More people are imprisoned in the United States at this moment than in any other time or place in history, yet the prison itself has never felt further away or more out of sight. This is a film about the prison in which we never see an actual penitentiary. The film unfolds a cinematic journey through a series of landscapes across the USA where prisons do work and affect lives, from an anti-sex-offender pocket park in Los Angeles, to a congregation of ex-incarcerated chess players shut out of the formal labor market, to an Appalachian coal town betting its future on the promise of prison jobs.

Where to watch

 

– Black Panthers (1968) – Documentary / Short, 31m, dir. Agnes Varda

This riveting documentary, transports you to the pivotal Free Huey rally held on February 17th, 1968, at Oakland Auditorium in Alameda, California. Newton, the charismatic young college student who, along with Bobby Seale, created the Black Panther Party, had been jailed for allegedly killing a police officer. His arrest–widely believed at the time to be a setup–galvanized Party support throughout the nation and led to a boom in Party membership, bringing a new level of public attention to the Panthers’ cause.

Where to watch

 

– Handsworth Songs (1986) – Documentary, 1h1m, dir.
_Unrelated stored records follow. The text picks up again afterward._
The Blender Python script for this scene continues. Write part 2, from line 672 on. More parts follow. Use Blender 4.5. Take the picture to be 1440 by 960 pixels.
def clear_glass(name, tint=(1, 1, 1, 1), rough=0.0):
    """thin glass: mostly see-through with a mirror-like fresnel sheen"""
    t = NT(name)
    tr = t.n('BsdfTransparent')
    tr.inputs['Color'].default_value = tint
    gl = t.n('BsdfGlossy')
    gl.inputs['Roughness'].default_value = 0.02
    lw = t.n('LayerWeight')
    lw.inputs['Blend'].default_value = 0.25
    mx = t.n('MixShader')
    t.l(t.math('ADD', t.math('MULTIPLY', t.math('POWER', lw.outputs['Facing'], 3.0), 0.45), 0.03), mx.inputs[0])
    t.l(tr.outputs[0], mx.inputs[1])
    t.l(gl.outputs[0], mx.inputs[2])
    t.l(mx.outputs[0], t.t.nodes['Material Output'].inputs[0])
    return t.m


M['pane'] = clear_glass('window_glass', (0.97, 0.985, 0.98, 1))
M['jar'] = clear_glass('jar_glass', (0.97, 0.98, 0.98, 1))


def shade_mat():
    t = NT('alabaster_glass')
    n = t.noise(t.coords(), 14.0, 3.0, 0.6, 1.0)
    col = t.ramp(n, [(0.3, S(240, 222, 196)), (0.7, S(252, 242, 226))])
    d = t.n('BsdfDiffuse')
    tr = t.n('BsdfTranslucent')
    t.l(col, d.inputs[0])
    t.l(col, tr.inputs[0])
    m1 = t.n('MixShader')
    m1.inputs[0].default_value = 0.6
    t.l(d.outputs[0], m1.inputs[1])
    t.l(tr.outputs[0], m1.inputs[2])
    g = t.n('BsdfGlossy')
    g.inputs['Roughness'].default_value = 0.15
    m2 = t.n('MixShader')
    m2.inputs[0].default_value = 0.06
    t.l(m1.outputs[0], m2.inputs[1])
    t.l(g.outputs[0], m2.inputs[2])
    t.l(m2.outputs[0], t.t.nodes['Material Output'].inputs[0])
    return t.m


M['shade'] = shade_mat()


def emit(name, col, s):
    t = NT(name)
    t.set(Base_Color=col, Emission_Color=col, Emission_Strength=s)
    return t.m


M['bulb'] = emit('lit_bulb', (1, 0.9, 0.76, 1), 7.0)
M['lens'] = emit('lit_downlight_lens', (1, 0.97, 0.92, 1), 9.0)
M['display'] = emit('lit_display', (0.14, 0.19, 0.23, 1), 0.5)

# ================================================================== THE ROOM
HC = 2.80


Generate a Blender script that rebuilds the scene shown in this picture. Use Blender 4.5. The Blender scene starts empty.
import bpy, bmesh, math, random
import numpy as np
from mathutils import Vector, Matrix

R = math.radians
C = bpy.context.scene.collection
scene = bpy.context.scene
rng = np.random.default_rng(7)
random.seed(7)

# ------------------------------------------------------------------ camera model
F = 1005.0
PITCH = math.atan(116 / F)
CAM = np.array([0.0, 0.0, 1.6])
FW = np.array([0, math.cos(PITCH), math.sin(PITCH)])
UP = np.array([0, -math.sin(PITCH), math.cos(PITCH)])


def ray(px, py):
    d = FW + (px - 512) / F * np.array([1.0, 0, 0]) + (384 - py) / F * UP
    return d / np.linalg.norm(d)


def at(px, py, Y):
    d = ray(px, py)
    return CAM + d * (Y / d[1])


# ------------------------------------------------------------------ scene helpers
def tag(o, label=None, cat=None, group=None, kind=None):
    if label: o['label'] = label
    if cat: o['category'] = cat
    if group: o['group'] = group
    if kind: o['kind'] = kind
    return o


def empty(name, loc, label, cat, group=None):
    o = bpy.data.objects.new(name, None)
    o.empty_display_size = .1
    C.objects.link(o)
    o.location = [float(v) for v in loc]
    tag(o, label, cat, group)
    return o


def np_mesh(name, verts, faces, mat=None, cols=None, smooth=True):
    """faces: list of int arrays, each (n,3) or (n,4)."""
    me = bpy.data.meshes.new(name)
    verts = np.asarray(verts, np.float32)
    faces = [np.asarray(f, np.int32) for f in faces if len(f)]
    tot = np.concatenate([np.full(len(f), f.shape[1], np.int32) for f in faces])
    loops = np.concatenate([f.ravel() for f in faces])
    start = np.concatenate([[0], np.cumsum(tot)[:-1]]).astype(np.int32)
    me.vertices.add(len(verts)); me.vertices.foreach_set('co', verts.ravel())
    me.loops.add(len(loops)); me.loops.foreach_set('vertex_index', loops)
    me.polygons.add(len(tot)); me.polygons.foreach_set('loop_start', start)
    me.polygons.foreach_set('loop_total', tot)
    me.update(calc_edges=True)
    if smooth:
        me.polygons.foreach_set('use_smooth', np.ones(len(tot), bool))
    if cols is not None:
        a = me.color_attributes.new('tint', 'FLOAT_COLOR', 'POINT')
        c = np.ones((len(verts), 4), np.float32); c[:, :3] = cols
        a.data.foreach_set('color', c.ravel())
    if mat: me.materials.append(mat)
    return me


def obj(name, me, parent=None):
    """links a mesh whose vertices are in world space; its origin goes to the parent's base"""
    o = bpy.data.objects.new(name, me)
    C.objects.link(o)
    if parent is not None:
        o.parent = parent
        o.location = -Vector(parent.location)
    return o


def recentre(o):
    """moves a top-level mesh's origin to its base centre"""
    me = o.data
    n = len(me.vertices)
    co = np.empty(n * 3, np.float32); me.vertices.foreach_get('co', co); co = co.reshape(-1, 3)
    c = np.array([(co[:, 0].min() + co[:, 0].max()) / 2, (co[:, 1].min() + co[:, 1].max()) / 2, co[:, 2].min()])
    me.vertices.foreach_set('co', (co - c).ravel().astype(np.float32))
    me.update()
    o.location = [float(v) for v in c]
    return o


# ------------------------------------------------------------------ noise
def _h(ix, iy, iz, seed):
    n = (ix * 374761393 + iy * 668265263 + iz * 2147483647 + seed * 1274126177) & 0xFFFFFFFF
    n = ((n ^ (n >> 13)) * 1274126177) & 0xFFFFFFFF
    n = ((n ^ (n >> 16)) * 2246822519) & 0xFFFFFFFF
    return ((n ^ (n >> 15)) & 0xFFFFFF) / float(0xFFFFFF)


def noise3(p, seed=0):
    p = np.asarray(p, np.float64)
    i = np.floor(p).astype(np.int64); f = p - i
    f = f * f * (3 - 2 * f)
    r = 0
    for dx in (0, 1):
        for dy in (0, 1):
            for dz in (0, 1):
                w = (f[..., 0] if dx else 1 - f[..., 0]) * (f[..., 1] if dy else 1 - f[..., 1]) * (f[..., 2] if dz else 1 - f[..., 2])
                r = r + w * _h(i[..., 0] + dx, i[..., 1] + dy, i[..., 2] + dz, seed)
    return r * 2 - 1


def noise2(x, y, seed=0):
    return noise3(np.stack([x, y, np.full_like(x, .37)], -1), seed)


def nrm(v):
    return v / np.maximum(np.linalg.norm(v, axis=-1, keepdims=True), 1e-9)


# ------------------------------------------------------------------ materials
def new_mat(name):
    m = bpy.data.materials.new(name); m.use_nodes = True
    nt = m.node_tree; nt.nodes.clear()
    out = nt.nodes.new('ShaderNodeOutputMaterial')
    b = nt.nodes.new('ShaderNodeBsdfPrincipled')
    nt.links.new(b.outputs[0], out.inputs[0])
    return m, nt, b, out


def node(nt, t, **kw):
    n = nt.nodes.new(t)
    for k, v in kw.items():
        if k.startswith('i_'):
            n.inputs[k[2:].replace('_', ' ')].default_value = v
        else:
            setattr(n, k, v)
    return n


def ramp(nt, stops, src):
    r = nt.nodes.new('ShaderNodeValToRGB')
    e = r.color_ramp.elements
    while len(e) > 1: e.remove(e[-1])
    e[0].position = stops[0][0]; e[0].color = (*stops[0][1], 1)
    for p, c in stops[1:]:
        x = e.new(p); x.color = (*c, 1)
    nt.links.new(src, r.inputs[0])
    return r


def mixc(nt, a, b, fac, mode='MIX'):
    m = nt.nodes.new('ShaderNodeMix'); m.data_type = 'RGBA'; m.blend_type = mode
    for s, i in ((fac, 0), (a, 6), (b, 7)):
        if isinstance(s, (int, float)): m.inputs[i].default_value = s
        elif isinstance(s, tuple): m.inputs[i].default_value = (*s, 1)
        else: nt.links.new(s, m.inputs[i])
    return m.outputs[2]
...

John Akomfrah

The Black Audio Film Collective’s acclaimed essay film, ‘Handsworth Songs’, examines the 1985 race riots in Handsworth and London. Interweaving archival photographs, newsreel clips, and home movie footage, the film is both an exploration of documentary aesthetics and a broad meditation social and cultural oppression through Britain’s intertwined narratives of racism and economic decline.

Where to watch (until June 21)

 

– Black Girl (1966) – Drama, 1h, dir. Ousmane Sembane

Eager to find a better life abroad, a Senegalese woman becomes a mere governess to a family in southern France, suffering from discrimination and marginalization.

Where to watch

 

– When they See Us (2019) – 4 ep. miniseries, dir. Ava DuVernay

Five teens from Harlem become trapped in a nightmare when they’re falsely accused of a brutal attack in Central Park. Based on the true story of the Central Park Five.

Where to watch

 

– The Murder of Fred Hampton (1971) – Documentary, 1h28m, dir. Howard Alk

Fred Hampton was the leader of the Illinois Chapter of the Black Panther Party. This film depicts his brutal murder by the Chicago police and its subsequent investigation, but also documents his activities in organizing the Chapter, his public speeches, and the programs he founded for children during the last eighteen months of his life.